With the letters "U.S.A." emblazoned on the front of his white jersey, James Im resembles an Olympic track and field competitor more than a baseball player. Assuming an unusual stance -- his body coiled like a spring -- he might be a decathlon athlete preparing to hurl the javelin.

But this is not an Olympic trial. The 19-year-old High Point High School graduate is a member of the United States Asian-American all-star baseball team, preparing for a Friday departure to the Orient. During a two-week tour of China, the team will play seven exhibition games, facing some of the best amateur teams in the People's Republic.

None of this is in Im's mind now, however. In this scrimmage against the Burtonsville Senior League team at Paint Branch High School, Im is concentrating solely on the pitcher's delivery. He waits in the batter's box, taking a few pitches before hitting a fastball that easily clears the left field fence.

Next up is 15-year-old Byron Chow. A sophomore at Park View High School in Sterling, Va., Chow is the team's youngest player. Not to be outdone, he connects on a fastball, landing a home run less than 20 feet from Im's.

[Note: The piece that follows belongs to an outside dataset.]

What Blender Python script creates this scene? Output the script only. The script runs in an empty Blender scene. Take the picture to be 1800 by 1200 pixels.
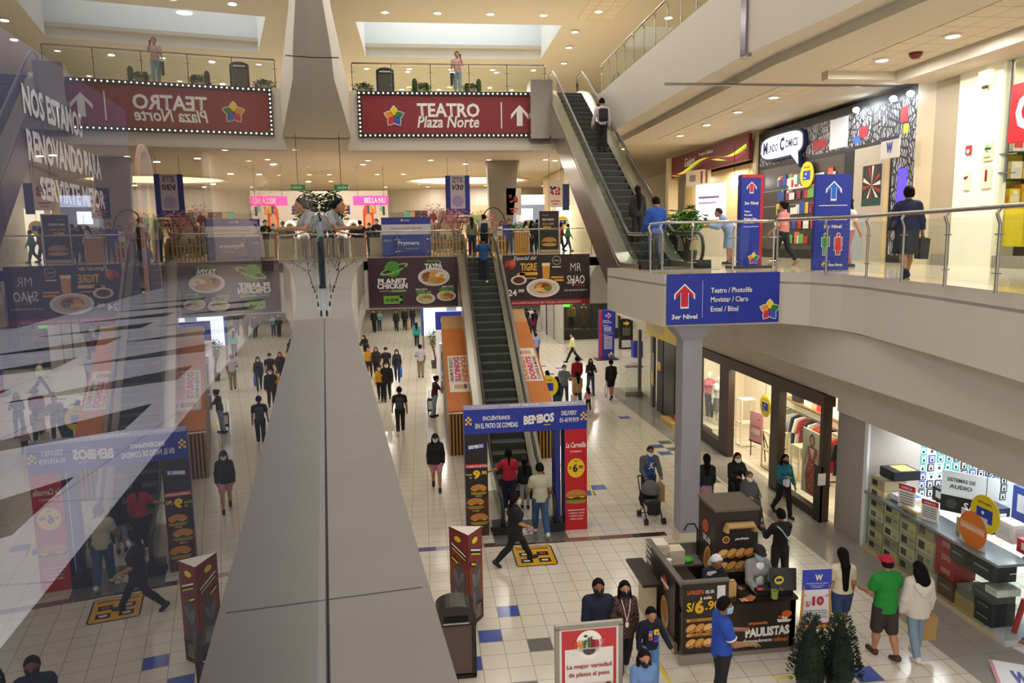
import bpy, bmesh, math, random
import numpy as np
from mathutils import Vector, Matrix

# ------------------------------------------------------------------ camera, world, exposure
SC = bpy.context.scene
COL = SC.collection
CAM_F, CAM_YAW, CAM_PITCH, CAM_ROLL = 1288.42, 0.119017, 0.138234, -0.0171152
CAM_Z = 7.0
def _cam():
    cy, sy, cp, sp = math.cos(CAM_YAW), math.sin(CAM_YAW), math.cos(CAM_PITCH), math.sin(CAM_PITCH)
    f = Vector((sy*cp, cy*cp, -sp)); r = Vector((cy, -sy, 0)); u = r.cross(f)
    cr, sr = math.cos(CAM_ROLL), math.sin(CAM_ROLL)
    r2 = cr*r + sr*u; u2 = -sr*r + cr*u
    m = Matrix(((r2.x, u2.x, -f.x, 0), (r2.y, u2.y, -f.y, 0), (r2.z, u2.z, -f.z, CAM_Z), (0, 0, 0, 1)))
    cd = bpy.data.cameras.new('camera'); cd.sensor_width = 36; cd.lens = 36*CAM_F/1800; cd.clip_start = 0.004; cd.clip_end = 300
    co = bpy.data.objects.new('camera', cd); COL.objects.link(co); co.matrix_world = m
    SC.camera = co
_cam()
W = bpy.data.worlds.new('world'); SC.world = W; W.use_nodes = True
W.node_tree.nodes['Background'].inputs[0].default_value = (1.0, 0.95, 0.88, 1)
W.node_tree.nodes['Background'].inputs[1].default_value = 1.0
SC.view_settings.view_transform = 'Standard'; SC.view_settings.look = 'None'
SC.view_settings.gamma = 1; SC.view_settings.use_curve_mapping = False
SC.view_settings.exposure = 0.52
SC.cycles.max_bounces = 7; SC.cycles.transparent_max_bounces = 16; SC.cycles.caustics_reflective = False; SC.cycles.caustics_refractive = False
SC.cycles.sample_clamp_indirect = 4.0

def lamp(x, y, z, power, color=(1, .86, .66), size=.25, spot=None, parent=None, aim=None, shape='DISK', size_y=None):
    l = bpy.data.lights.new('lamp_light', 'AREA'); l.energy = power; l.color = color; l.shape = shape; l.size = size
    if size_y: l.size_y = size_y
    if spot: l.spread = spot
    o = bpy.data.objects.new('lamp_light', l); COL.objects.link(o); o.location = (x, y, z)
    if aim is not None:
        o.rotation_euler = (Vector(aim)-Vector((x, y, z))).to_track_quat('-Z', 'Y').to_euler()
    return o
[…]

Im and Chow are two of 16 players who have been selected to the all-star team. They joined their brothers, Robert Im and Ben Chow, as well as Henry Choi, Steve Chung and Jason Pak of the District, and 10 ballplayers nationwide on a trip that will provide, at the least, a rare opportunity to face diverse competition.

The idea to have a team of Asian-Americans tour China was introduced at a meeting four years ago between Robert Smith, president of the U.S. Baseball Federation, and Wei Ming, president of the Chinese Baseball Association. Duck Lee, a resident of the District who is president of the Industrial League and the Korean Amateur Baseball Association in America, attended that meeting in China.

"It was the first time that the baseball leaders of the two nations had met," Lee said. "From there, we discussed future plans, how America could help them -- because America is, after all, a baseball country, while China is still getting started."

Last winter, Ming approved the proposal. Lee quickly assembled a team of players ranging from 15 to 41 years of age and arranged for transportation and visas through the Chinese embassy. The trip's focus, Lee stated in a newsletter to players, was twofold: to convey good will to the people of China and to put on skillful baseball exhibitions that will help further promote the American game.

For many of the players, the trip takes on added significance: the opportunity to return to their homeland, or that of their forebears. Many will spend extra time in the Orient, visiting friends or relatives.

Henry Choi, a student at Rockville's Wootton High School, has not been to Korea since he was7, when he visited his father's brother-in-law. He eagerly awaits the chance to return, to see where his father was raised, to see China for the first time.

Ben and Byron Chow lived in Tokyo two years before returning to the United States last summer. They will spend a few days in Japan after the trip to visit friends.

The U.S. team will play its share of baseball. It is scheduled to face several teams from the Beijing area. Other teams will be flown in from throughout China for an opportunity to challenge this team from the West.

Lee has imposed a dress code on the U.S. players while they travel and tour and has briefed them on matters of etiquette.

"That's something that Mr. Lee is very concerned about -- our behavior -- since we're representing a country," said Chung, a Maryland graduate. "Everywhere we go, we're going to be scrutinized. Anything that comes over from the United States, they're going to be curious; they're going to put us on the table and dissect us, on and off the field."

Team members have been made aware of several differences in lifestyle they will encounter, and the subject of communism was brought up frequently in the discussions. They know a learning experience awaits them, and are going with an open mind, hoping to teach the Chinese a little about our ways and to learn from theirs.

"I want to show them how Americans are, how Americans play baseball," says Jason Pak, a junior at Maryland. "I don't really care about the politics.

"We are all the same people, you know. We just live in the United States, and they live in China."